Despite the current summit of contemporary artists and art collectors in Miami, the city did not make it onto the Atlantic's list of most artistic cities in America. Wednesday's decision by the expanding Miami Art Museum to sell its name to the non-highest bidder may be injuring the city's art reputation even more.

The museum will be named after developer Jorge Pérez, who has pledged $35 million in cash and art, museum officials announced Friday. The new Herzog & de Meuron-designed space is already under construction in Bicentennial Park and slated to open in 2013. But the proposed name, Jorge M. Pérez Art Museum of Miami-Dade County, is causing a stir in the MAM board of trustees.

Former MAM president Mary Frank recently resigned from the board over the renaming, according to the NY Times. She also took out a large ad in the Herald yesterday, in which she argues that Miami taxpayers have donated nearly three times what Pérez has promised. In her eyes, the new MAM belongs to the city and county, and not one man fronting some cash.

And it's not even all that much cash, either. According to Frank, Pérez has only paid $5 million to date, and the rest of his $30 million is promised over the next ten years -- half of it in the form of donated Latin American art. On the other hand, the City of Miami donated the priceless waterfront land on which the new MAM sits and $100 million of the $167 million raised has been city and county taxpayer money.

Historically, city art museums are not treated like stadiums. Their names are not sold to the highest bidder, much less the second-highest. (Consider New York's The Metropolitan Museum of Art and L.A.'s Los Angeles County Museum of Art.) What's more, someone visiting Miami will likely think the Pérez Art Museum is just another private collection like De La Cruz, Rubell Family, and Margulies instead of the city's central art museum.

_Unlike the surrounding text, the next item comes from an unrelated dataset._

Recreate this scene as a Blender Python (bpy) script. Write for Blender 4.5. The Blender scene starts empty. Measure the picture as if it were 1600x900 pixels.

Frank calls on Miami taxpayers to demand that the board of trustees reverse its renaming decision by joining the protest on the MAM not PAM Facebook page. In the ad, Frank also provided MAM director Thom Collins's email, but sources say that after a deluge of emails, Collins's email has been shut down. (Huffington Post sent Mr. Collins an email and it did not bounce back.)

The Miami Science Museum is also breaking ground nearby MAM's new site in Museum Park. Set to open in 2014, the new science museum will be named the Patricia and Phillip Frost Museum of Science after a $35 million donation from the billionaire entrepreneur and his wife.

This renaming is not causing as much controversy. Perhaps Miamians take their art more serious than their science. Nonetheless, whenever this many city institutions start bearing sponsor names, we're not too far away from living in Morgan Spurlock's The Greatest Movie Ever Sold. Get ready for POM Wonderful Presents the City of Miami.